白川漢字学説には言葉の視座がなく、コアイメージという概念もないので、形声の説明原理がない。だから会意的に説くしかないが、字形から意味を引き出すのには無理がある。
意味とは「言葉の意味」であって、字形から出るものではなく、言葉の使われる文脈から出るものである。古典における避の使われる文脈を見てみる。
 原文:舜避堯之子於南河之南。
 訓読:舜は尭の子を南河の南に避く。 
 翻訳:舜は尭の子をまともに顔を合わさないように南河の南に身をよけた――『孟子』万章上
避は脇に身を寄せてまともに当たらないようにするという意味で使われている。これを古典漢語ではbieg(呉音・漢音でヒ)という。これを代替する視覚記号しとして避が考案された。

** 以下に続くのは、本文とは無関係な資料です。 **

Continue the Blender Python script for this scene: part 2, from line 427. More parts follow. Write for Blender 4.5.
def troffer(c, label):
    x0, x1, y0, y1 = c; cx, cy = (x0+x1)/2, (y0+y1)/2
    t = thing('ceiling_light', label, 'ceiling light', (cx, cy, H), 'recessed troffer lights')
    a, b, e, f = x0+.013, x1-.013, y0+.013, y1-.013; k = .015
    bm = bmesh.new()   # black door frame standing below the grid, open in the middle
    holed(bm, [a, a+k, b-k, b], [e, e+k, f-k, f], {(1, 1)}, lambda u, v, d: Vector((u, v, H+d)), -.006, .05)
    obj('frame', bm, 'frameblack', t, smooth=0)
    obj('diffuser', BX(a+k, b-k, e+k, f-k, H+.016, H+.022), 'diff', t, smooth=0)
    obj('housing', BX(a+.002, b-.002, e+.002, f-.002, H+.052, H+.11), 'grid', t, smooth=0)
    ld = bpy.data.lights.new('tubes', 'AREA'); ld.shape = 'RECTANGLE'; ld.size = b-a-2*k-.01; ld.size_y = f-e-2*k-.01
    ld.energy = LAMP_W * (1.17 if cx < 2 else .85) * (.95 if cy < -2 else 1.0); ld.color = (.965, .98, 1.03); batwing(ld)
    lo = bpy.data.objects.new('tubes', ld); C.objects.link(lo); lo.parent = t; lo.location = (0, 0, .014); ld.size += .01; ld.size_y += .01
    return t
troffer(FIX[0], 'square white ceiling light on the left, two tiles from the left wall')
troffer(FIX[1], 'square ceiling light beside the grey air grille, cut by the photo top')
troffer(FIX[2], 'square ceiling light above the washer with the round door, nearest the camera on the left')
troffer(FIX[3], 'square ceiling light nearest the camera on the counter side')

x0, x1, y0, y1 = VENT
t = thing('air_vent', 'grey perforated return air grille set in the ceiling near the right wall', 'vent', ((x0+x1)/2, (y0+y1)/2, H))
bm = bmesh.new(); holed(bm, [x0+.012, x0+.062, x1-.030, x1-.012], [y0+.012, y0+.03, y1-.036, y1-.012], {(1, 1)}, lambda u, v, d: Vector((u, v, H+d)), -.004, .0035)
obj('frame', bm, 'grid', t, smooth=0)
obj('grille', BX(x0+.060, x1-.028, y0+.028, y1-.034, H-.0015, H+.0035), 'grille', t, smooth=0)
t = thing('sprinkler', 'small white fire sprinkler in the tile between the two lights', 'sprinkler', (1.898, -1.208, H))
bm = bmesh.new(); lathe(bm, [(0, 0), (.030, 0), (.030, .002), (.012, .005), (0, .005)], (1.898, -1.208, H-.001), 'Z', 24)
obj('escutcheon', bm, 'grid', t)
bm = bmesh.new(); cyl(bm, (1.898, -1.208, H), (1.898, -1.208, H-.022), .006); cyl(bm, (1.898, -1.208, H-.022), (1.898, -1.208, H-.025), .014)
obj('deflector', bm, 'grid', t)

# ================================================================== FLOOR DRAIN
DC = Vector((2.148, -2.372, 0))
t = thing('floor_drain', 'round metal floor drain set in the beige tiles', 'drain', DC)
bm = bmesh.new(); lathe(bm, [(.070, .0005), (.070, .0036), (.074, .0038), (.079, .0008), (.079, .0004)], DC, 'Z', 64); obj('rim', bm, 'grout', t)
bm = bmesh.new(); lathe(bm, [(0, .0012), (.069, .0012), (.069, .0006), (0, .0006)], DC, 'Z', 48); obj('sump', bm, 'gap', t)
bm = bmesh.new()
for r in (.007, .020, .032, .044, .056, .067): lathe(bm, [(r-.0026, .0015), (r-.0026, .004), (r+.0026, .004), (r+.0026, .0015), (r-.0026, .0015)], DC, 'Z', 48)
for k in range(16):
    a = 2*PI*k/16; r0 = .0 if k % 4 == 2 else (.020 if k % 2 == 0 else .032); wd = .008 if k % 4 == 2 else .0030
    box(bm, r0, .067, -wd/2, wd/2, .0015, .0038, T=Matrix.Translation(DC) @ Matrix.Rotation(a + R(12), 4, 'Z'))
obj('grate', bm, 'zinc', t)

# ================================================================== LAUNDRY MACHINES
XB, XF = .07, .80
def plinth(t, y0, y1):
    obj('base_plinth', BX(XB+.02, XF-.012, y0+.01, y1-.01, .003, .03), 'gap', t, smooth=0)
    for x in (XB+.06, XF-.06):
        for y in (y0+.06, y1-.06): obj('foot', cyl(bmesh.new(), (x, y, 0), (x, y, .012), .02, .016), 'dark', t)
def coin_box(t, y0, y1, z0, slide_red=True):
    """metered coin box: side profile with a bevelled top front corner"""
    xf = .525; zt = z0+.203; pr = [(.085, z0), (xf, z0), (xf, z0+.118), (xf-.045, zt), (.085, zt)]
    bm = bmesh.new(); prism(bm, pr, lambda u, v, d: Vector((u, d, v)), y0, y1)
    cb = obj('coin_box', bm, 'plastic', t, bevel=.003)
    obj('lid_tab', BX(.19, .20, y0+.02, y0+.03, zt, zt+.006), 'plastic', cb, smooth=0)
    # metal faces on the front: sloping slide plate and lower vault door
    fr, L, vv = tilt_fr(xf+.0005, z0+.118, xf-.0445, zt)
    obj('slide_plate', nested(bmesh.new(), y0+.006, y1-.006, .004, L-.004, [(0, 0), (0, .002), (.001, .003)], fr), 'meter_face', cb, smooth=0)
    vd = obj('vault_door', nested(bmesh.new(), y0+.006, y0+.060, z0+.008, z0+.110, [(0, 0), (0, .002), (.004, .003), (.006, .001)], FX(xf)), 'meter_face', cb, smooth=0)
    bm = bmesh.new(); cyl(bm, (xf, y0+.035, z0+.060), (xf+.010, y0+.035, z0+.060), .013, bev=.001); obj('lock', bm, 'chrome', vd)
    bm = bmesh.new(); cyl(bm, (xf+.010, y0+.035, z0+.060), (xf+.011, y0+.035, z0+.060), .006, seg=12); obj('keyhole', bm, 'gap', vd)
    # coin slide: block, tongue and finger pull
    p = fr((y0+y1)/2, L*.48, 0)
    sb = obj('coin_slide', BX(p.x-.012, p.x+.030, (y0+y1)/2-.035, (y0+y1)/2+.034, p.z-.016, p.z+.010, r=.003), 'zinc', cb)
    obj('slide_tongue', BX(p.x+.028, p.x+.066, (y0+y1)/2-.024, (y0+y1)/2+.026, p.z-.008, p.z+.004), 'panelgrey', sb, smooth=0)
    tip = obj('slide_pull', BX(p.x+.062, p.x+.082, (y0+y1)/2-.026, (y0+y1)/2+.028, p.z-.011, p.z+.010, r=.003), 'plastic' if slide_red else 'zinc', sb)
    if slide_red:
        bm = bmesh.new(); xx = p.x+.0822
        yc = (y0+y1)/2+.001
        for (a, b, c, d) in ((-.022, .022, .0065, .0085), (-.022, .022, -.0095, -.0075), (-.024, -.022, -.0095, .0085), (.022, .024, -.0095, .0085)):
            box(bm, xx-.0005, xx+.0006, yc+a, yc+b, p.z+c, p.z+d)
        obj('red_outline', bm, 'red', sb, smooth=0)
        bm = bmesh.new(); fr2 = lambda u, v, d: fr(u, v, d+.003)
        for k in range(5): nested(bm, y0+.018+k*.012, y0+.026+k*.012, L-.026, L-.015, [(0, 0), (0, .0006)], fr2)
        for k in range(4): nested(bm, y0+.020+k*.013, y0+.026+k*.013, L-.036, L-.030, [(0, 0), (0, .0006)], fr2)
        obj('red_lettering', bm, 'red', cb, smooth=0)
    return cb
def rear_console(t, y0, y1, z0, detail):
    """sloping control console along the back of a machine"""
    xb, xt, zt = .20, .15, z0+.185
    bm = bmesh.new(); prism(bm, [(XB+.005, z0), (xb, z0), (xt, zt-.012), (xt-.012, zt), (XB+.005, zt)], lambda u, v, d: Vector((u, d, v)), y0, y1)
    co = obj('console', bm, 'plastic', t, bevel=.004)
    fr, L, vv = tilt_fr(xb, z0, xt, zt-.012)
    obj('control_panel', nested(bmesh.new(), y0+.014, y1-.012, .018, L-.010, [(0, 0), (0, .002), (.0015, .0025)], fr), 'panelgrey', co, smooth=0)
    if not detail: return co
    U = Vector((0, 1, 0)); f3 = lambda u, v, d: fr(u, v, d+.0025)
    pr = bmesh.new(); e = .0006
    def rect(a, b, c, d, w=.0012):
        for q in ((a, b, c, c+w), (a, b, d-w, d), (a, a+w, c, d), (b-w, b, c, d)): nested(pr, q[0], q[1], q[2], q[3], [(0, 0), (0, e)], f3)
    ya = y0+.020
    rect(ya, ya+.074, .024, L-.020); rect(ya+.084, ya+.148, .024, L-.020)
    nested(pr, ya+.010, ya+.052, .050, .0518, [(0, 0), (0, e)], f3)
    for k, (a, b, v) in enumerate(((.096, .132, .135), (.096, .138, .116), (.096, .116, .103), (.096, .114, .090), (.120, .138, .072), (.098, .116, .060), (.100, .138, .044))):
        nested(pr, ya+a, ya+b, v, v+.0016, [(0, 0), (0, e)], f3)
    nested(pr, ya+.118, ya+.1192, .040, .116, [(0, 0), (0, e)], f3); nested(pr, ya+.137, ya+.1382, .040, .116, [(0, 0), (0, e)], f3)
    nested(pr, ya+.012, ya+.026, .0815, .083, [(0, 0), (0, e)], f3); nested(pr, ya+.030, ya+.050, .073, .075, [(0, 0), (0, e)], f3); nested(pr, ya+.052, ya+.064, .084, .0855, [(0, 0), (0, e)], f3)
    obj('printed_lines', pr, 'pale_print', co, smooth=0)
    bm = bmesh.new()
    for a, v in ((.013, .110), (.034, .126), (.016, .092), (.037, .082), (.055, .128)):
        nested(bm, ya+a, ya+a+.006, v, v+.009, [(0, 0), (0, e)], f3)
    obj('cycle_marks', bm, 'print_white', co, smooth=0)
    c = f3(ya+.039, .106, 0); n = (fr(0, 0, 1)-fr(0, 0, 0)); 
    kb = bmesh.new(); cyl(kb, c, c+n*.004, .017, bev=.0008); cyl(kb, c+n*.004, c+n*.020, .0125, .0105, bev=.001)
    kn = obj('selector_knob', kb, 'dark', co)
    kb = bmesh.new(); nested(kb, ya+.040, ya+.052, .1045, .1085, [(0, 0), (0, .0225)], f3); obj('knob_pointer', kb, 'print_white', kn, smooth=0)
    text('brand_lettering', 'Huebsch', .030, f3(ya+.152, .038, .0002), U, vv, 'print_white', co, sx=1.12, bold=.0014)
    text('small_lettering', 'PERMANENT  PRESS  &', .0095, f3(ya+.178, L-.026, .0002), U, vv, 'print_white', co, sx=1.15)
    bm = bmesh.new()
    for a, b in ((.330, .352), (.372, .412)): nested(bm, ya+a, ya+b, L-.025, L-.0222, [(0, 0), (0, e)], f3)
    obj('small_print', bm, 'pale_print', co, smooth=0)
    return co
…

避は「辟(音・イメージ記号)+辵(限定符号)と解析する。古代では肉刑が多かったが、最も残酷な刑罰は支解と呼ばれるもので、生体解剖に近い。これを念頭に図形化されたのが辟である。辟は「尸(人体)+口(穴)+辛(メス)」を合わせた図形で、メスで人体を切り開く情景である。この図形的意匠によって「←▯→の形や↲▯↳の形にに左右に開く」というイメージを示す記号となる。これは「中心から横に平らに広がる」「中心から横にそれる」というイメージにも転化する。辵は進行と関係があることを示す限定符号。したがって避は本道から横にそれて行く状況を示す。これは図形的意匠であって意味ではない。意味は上記の通りである。